■ What you will do: Take each line containing the word "part" and copy it.

[3D scene scripts]
— begin —
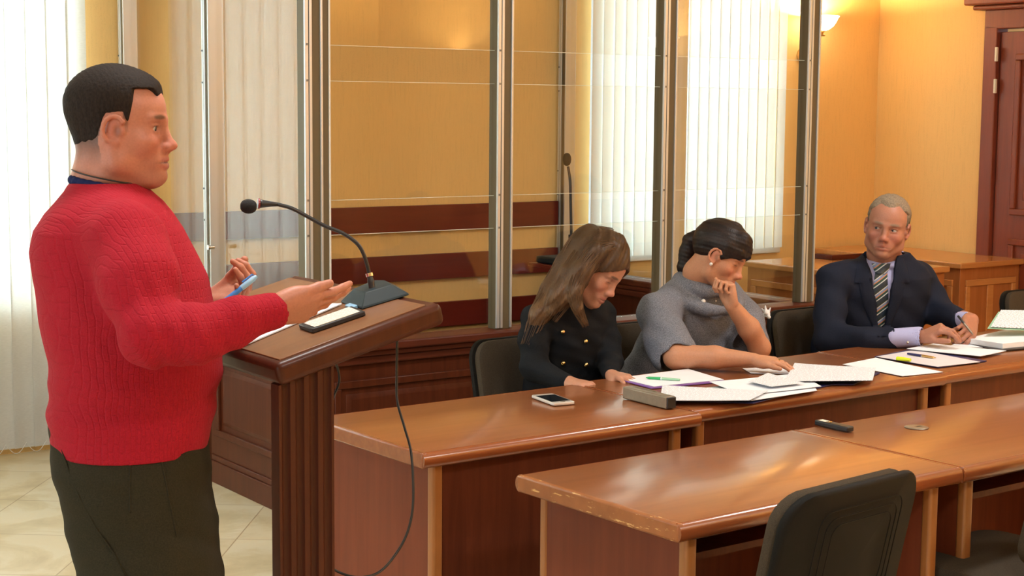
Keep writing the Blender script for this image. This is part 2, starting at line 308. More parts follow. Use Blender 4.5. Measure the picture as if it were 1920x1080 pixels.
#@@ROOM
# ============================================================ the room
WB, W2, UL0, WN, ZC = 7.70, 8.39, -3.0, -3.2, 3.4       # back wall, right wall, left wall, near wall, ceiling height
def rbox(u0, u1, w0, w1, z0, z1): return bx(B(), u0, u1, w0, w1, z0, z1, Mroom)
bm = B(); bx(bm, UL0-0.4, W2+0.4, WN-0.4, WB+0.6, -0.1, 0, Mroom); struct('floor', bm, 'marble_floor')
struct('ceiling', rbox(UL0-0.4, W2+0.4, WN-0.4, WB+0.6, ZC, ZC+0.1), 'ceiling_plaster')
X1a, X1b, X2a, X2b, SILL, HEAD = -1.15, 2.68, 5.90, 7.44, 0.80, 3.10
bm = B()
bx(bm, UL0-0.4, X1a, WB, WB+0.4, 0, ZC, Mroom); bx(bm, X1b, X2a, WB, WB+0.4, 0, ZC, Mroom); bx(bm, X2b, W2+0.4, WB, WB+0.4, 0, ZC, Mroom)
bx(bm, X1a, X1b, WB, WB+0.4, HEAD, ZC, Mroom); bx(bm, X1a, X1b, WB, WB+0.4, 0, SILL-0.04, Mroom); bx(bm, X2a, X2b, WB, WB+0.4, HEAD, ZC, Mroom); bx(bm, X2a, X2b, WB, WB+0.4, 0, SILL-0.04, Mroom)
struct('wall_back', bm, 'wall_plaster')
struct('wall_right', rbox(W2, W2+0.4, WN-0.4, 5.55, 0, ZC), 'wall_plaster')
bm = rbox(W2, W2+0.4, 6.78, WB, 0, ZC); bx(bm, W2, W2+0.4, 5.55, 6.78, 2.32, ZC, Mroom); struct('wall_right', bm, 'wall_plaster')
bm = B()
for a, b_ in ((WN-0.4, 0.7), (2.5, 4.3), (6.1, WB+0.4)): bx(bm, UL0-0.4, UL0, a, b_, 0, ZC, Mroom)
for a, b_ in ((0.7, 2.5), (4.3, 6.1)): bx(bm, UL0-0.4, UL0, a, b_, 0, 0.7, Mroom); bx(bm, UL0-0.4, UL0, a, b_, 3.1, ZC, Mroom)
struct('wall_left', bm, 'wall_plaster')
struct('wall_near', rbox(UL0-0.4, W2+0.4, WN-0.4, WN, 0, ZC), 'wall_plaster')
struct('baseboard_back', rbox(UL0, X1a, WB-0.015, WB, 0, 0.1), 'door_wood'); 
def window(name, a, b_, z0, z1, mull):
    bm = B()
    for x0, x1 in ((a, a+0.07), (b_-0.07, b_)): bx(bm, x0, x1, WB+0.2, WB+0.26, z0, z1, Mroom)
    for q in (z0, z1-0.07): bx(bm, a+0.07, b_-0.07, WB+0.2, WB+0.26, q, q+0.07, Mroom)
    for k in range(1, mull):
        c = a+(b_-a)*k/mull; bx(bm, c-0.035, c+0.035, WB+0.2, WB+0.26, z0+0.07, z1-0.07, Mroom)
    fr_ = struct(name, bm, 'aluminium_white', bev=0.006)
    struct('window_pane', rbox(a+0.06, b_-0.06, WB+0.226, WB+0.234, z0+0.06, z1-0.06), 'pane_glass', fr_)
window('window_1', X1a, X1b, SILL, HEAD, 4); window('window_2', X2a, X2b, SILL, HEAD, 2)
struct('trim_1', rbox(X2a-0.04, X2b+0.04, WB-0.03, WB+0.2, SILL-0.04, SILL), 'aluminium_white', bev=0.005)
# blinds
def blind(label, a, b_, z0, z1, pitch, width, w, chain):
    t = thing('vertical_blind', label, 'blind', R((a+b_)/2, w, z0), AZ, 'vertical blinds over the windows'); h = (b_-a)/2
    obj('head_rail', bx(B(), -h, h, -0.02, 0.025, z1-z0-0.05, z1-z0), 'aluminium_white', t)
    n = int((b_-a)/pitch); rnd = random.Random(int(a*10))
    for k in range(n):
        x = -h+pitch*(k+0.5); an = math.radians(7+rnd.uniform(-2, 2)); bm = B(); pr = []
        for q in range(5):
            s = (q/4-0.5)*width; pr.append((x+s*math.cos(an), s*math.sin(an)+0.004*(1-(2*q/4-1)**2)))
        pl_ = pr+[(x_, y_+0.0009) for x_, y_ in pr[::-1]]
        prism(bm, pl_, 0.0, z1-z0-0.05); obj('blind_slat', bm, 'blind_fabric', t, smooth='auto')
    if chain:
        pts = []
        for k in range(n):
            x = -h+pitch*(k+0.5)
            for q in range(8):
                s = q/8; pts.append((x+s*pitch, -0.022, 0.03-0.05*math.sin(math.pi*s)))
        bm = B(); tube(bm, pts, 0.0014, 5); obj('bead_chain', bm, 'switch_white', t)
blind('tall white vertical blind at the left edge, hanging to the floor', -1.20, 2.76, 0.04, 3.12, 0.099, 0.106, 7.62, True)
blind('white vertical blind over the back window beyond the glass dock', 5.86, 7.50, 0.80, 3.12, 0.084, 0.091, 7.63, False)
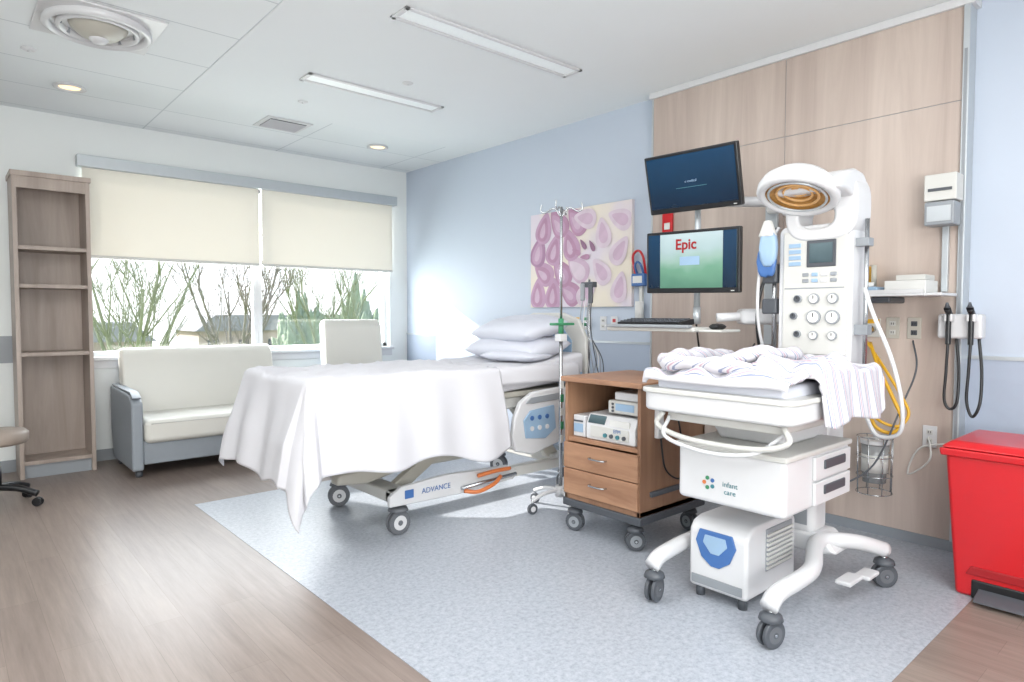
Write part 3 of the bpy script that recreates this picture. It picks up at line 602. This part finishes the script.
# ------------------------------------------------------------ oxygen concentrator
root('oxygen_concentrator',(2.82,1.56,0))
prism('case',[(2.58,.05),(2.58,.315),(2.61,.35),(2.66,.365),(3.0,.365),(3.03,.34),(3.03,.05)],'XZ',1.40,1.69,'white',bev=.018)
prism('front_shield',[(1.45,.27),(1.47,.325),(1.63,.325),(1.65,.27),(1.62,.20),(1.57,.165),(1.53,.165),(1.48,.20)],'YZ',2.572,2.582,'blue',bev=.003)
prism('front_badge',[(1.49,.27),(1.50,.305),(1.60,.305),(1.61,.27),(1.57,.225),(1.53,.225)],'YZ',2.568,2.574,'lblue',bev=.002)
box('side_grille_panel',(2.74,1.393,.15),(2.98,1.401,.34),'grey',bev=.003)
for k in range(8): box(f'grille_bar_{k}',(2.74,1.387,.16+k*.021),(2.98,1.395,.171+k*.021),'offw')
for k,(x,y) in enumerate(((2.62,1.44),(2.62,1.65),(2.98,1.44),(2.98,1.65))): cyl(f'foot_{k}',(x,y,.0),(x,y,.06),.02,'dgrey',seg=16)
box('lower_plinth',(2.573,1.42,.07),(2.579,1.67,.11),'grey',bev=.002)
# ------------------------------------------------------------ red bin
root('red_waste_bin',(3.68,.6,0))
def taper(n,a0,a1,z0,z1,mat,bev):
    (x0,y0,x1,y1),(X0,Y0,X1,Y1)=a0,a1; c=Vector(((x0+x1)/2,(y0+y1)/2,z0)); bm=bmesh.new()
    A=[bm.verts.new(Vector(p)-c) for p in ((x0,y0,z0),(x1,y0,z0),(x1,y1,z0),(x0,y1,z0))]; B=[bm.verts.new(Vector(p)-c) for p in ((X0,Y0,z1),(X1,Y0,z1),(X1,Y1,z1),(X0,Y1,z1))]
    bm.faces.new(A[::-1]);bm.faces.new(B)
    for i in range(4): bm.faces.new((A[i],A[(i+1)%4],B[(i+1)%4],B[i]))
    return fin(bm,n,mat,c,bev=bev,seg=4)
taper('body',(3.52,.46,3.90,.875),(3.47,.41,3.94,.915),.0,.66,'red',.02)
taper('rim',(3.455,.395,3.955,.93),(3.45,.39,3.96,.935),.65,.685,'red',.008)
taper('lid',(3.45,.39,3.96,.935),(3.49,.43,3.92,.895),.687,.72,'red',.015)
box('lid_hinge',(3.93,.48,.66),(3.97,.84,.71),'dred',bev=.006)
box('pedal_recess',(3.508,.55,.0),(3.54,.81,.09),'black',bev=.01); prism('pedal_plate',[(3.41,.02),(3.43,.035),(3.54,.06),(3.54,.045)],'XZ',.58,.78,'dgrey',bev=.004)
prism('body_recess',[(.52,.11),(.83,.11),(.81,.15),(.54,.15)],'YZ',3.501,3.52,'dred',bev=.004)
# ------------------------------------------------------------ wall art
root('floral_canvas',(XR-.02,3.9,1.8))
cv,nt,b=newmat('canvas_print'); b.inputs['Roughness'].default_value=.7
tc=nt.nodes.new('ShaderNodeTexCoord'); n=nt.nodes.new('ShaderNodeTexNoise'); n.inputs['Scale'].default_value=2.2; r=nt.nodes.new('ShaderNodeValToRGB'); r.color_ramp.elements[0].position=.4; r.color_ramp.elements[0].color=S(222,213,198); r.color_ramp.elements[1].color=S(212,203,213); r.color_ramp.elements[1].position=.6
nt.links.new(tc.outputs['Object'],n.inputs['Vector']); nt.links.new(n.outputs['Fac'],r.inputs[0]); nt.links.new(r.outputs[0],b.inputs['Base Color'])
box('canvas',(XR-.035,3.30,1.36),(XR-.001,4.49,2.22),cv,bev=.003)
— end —
■ Final answer:
Keep writing the Blender script for this image. This is part 2, starting at line 308. More parts follow. Use Blender 4.5. Measure the picture as if it were 1920x1080 pixels.
Write part 3 of the bpy script that recreates this picture. It picks up at line 602. This part finishes the script.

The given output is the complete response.